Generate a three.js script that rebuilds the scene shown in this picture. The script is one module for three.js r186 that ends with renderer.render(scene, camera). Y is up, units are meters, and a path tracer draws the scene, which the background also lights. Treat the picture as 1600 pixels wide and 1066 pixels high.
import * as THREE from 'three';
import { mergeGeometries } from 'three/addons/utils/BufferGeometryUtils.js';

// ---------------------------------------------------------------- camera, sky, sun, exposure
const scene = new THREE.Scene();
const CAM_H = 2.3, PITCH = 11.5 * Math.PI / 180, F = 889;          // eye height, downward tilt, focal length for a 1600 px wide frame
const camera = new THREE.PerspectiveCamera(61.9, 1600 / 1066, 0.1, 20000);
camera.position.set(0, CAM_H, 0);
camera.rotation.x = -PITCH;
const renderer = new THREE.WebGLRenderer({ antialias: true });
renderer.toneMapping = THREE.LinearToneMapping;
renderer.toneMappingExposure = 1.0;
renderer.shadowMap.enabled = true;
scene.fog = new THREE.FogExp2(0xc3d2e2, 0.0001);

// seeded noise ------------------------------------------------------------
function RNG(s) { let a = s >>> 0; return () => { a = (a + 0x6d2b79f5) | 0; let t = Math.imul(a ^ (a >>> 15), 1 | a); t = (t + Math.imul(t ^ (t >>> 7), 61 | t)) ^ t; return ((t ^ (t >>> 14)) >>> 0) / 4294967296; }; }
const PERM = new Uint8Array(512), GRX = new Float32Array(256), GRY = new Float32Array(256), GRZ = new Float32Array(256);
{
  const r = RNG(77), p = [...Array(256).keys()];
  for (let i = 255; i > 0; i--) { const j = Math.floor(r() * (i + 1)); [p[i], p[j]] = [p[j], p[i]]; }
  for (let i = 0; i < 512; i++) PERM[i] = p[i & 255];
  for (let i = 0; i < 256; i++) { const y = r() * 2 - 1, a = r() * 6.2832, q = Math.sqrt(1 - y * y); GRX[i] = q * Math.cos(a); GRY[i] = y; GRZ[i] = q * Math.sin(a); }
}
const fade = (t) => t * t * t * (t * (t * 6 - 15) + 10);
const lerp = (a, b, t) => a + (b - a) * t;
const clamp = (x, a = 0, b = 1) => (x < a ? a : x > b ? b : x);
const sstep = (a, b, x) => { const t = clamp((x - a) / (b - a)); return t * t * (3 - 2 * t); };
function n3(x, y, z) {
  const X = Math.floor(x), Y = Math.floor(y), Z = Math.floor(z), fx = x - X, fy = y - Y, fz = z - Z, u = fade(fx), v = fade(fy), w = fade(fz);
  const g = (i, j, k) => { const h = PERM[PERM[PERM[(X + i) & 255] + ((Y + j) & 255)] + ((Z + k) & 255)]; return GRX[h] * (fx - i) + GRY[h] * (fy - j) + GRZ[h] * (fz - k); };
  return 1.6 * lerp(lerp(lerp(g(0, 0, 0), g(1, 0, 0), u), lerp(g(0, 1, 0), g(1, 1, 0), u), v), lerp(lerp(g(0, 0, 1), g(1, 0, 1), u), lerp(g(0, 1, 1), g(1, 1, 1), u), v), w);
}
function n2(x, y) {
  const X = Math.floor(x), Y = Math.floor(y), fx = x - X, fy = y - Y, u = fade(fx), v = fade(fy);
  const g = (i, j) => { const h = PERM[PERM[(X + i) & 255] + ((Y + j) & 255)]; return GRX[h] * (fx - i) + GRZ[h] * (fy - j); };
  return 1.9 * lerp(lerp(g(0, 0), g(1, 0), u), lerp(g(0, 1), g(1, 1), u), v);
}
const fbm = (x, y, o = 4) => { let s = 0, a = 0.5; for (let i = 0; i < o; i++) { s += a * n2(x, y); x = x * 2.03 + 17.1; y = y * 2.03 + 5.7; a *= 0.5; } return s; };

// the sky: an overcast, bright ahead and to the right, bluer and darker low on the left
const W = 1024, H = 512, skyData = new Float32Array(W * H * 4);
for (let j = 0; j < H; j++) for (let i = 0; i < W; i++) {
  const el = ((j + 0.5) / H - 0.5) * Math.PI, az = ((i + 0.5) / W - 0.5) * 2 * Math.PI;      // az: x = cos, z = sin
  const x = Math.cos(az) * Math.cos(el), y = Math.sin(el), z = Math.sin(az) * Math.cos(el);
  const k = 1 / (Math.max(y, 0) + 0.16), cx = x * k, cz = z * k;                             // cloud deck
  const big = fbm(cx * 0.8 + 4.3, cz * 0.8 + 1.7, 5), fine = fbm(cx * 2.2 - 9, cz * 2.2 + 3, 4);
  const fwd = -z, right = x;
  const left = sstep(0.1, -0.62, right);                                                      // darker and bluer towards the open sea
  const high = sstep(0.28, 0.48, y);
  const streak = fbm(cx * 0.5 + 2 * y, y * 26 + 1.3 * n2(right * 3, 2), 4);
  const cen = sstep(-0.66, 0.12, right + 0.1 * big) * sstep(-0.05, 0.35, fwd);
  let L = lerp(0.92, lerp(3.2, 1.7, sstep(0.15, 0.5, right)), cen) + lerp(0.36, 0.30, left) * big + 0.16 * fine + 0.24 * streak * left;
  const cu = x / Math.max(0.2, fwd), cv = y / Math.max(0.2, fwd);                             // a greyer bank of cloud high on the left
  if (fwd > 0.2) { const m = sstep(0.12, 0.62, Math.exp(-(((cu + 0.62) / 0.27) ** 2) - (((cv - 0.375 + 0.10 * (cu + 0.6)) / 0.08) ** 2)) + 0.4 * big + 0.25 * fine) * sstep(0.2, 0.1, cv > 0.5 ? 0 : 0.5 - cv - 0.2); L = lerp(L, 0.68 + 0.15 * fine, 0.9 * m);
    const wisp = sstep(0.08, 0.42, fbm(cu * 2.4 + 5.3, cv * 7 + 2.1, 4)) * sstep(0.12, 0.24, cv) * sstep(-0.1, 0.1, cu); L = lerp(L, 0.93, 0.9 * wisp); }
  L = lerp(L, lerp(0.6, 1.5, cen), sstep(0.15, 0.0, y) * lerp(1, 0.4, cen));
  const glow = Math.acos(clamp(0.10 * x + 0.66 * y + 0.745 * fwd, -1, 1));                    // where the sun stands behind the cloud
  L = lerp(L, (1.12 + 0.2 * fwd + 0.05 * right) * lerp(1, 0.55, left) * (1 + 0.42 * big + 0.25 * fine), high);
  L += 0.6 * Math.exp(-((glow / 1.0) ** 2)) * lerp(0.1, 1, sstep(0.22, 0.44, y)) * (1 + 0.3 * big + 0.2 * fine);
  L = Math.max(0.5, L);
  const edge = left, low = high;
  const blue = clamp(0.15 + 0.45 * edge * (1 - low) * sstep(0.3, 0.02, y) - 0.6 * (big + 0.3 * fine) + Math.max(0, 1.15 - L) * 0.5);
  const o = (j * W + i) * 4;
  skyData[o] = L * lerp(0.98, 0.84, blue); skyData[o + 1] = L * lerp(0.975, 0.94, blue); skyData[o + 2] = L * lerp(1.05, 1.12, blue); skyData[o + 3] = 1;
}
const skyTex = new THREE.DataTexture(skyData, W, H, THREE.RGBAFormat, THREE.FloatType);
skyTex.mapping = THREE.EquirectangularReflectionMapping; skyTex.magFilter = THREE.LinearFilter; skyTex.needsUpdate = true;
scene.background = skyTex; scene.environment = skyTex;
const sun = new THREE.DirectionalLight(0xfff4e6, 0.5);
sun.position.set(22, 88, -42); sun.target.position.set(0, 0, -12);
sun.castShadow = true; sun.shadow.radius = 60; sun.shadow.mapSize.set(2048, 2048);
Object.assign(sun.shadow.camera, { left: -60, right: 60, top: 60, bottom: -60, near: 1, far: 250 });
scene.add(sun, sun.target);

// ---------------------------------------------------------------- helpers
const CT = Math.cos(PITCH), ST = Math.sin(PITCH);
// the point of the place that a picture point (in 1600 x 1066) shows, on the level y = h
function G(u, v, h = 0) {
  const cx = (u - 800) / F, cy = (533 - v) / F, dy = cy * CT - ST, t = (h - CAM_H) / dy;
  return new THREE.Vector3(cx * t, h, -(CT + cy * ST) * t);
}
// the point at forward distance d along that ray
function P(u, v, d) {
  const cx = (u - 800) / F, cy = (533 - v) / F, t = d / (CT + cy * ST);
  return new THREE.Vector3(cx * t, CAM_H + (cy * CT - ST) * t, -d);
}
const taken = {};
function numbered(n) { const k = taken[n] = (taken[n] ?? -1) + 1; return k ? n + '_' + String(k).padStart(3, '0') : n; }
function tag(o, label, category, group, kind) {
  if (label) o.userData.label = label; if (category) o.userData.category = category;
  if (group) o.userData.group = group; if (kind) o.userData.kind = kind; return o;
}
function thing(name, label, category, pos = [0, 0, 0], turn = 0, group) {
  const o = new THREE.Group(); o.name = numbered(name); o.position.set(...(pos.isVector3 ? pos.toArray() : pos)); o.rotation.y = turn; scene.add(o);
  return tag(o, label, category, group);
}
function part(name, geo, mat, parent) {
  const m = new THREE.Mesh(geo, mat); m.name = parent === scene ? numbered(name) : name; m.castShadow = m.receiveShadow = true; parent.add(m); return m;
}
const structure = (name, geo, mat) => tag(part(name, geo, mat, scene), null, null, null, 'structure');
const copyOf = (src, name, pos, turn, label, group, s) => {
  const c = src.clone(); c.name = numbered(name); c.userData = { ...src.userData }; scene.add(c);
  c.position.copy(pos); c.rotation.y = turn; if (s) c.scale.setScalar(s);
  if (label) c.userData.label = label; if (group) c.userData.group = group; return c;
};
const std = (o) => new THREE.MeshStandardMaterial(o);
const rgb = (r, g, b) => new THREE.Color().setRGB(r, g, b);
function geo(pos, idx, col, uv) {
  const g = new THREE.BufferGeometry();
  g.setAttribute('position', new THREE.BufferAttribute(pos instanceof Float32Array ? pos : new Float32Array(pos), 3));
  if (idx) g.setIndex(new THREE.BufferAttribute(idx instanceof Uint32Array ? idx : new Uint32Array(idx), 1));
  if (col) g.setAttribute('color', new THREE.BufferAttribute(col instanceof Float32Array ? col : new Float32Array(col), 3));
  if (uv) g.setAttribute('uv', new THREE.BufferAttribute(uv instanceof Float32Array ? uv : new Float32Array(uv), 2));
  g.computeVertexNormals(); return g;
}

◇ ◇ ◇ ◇

WRITTEN TASK: Print exactly, and only, the lines beginning at the top of the listing and ending at the line with "scene.fog = new".

SOLUTION FOR THIS PROBLEM:
Generate a three.js script that rebuilds the scene shown in this picture. The script is one module for three.js r186 that ends with renderer.render(scene, camera). Y is up, units are meters, and a path tracer draws the scene, which the background also lights. Treat the picture as 1600 pixels wide and 1066 pixels high.
import * as THREE from 'three';
import { mergeGeometries } from 'three/addons/utils/BufferGeometryUtils.js';

// ---------------------------------------------------------------- camera, sky, sun, exposure
const scene = new THREE.Scene();
const CAM_H = 2.3, PITCH = 11.5 * Math.PI / 180, F = 889;          // eye height, downward tilt, focal length for a 1600 px wide frame
const camera = new THREE.PerspectiveCamera(61.9, 1600 / 1066, 0.1, 20000);
camera.position.set(0, CAM_H, 0);
camera.rotation.x = -PITCH;
const renderer = new THREE.WebGLRenderer({ antialias: true });
renderer.toneMapping = THREE.LinearToneMapping;
renderer.toneMappingExposure = 1.0;
renderer.shadowMap.enabled = true;
scene.fog = new THREE.FogExp2(0xc3d2e2, 0.0001);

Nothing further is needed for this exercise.